## Begin

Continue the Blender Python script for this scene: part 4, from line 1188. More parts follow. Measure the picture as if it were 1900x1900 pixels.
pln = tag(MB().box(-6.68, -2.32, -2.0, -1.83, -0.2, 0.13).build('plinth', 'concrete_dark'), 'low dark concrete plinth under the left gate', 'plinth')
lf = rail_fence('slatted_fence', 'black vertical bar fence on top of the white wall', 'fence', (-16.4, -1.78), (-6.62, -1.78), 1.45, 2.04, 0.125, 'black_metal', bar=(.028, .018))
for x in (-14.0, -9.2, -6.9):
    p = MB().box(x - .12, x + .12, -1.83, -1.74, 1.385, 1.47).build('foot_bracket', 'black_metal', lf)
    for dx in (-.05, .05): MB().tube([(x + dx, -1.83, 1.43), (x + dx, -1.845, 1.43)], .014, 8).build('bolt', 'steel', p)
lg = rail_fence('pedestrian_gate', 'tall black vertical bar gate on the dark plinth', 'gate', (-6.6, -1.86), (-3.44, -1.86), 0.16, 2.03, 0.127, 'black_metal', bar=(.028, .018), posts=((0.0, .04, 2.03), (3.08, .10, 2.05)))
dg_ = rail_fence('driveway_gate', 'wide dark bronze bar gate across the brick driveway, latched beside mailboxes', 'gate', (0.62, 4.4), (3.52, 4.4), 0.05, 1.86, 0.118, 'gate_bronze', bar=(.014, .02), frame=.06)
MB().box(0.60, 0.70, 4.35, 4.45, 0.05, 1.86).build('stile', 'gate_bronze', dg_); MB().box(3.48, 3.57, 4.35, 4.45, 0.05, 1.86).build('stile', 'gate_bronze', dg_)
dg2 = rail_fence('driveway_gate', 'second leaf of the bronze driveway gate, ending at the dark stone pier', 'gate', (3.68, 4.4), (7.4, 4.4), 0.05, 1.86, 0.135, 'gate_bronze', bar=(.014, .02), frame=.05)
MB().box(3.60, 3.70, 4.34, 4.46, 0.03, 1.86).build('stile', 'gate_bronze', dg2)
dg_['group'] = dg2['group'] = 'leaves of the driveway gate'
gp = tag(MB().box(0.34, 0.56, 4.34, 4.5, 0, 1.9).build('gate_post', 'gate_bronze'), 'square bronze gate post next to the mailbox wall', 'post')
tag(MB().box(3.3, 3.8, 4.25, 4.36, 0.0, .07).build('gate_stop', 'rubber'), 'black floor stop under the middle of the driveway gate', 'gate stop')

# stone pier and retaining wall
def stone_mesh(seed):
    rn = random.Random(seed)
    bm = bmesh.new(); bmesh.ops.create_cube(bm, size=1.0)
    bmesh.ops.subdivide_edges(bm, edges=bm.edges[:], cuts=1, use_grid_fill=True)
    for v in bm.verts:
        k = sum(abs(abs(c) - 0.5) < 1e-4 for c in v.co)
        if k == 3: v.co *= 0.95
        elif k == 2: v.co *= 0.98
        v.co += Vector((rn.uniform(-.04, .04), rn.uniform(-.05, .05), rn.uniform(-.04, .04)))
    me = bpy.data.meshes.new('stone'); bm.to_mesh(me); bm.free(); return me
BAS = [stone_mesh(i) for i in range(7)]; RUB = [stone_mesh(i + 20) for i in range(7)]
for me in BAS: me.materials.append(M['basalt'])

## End

### Given problem
Quote each line of the listing above exactly.

### Answer to the problem
Continue the Blender Python script for this scene: part 4, from line 1188. More parts follow. Measure the picture as if it were 1900x1900 pixels.
pln = tag(MB().box(-6.68, -2.32, -2.0, -1.83, -0.2, 0.13).build('plinth', 'concrete_dark'), 'low dark concrete plinth under the left gate', 'plinth')
lf = rail_fence('slatted_fence', 'black vertical bar fence on top of the white wall', 'fence', (-16.4, -1.78), (-6.62, -1.78), 1.45, 2.04, 0.125, 'black_metal', bar=(.028, .018))
for x in (-14.0, -9.2, -6.9):
    p = MB().box(x - .12, x + .12, -1.83, -1.74, 1.385, 1.47).build('foot_bracket', 'black_metal', lf)
    for dx in (-.05, .05): MB().tube([(x + dx, -1.83, 1.43), (x + dx, -1.845, 1.43)], .014, 8).build('bolt', 'steel', p)
lg = rail_fence('pedestrian_gate', 'tall black vertical bar gate on the dark plinth', 'gate', (-6.6, -1.86), (-3.44, -1.86), 0.16, 2.03, 0.127, 'black_metal', bar=(.028, .018), posts=((0.0, .04, 2.03), (3.08, .10, 2.05)))
dg_ = rail_fence('driveway_gate', 'wide dark bronze bar gate across the brick driveway, latched beside mailboxes', 'gate', (0.62, 4.4), (3.52, 4.4), 0.05, 1.86, 0.118, 'gate_bronze', bar=(.014, .02), frame=.06)
MB().box(0.60, 0.70, 4.35, 4.45, 0.05, 1.86).build('stile', 'gate_bronze', dg_); MB().box(3.48, 3.57, 4.35, 4.45, 0.05, 1.86).build('stile', 'gate_bronze', dg_)
dg2 = rail_fence('driveway_gate', 'second leaf of the bronze driveway gate, ending at the dark stone pier', 'gate', (3.68, 4.4), (7.4, 4.4), 0.05, 1.86, 0.135, 'gate_bronze', bar=(.014, .02), frame=.05)
MB().box(3.60, 3.70, 4.34, 4.46, 0.03, 1.86).build('stile', 'gate_bronze', dg2)
dg_['group'] = dg2['group'] = 'leaves of the driveway gate'
gp = tag(MB().box(0.34, 0.56, 4.34, 4.5, 0, 1.9).build('gate_post', 'gate_bronze'), 'square bronze gate post next to the mailbox wall', 'post')
tag(MB().box(3.3, 3.8, 4.25, 4.36, 0.0, .07).build('gate_stop', 'rubber'), 'black floor stop under the middle of the driveway gate', 'gate stop')

# stone pier and retaining wall
def stone_mesh(seed):
    rn = random.Random(seed)
    bm = bmesh.new(); bmesh.ops.create_cube(bm, size=1.0)
    bmesh.ops.subdivide_edges(bm, edges=bm.edges[:], cuts=1, use_grid_fill=True)
    for v in bm.verts:
        k = sum(abs(abs(c) - 0.5) < 1e-4 for c in v.co)
        if k == 3: v.co *= 0.95
        elif k == 2: v.co *= 0.98
        v.co += Vector((rn.uniform(-.04, .04), rn.uniform(-.05, .05), rn.uniform(-.04, .04)))
    me = bpy.data.meshes.new('stone'); bm.to_mesh(me); bm.free(); return me
BAS = [stone_mesh(i) for i in range(7)]; RUB = [stone_mesh(i + 20) for i in range(7)]
for me in BAS: me.materials.append(M['basalt'])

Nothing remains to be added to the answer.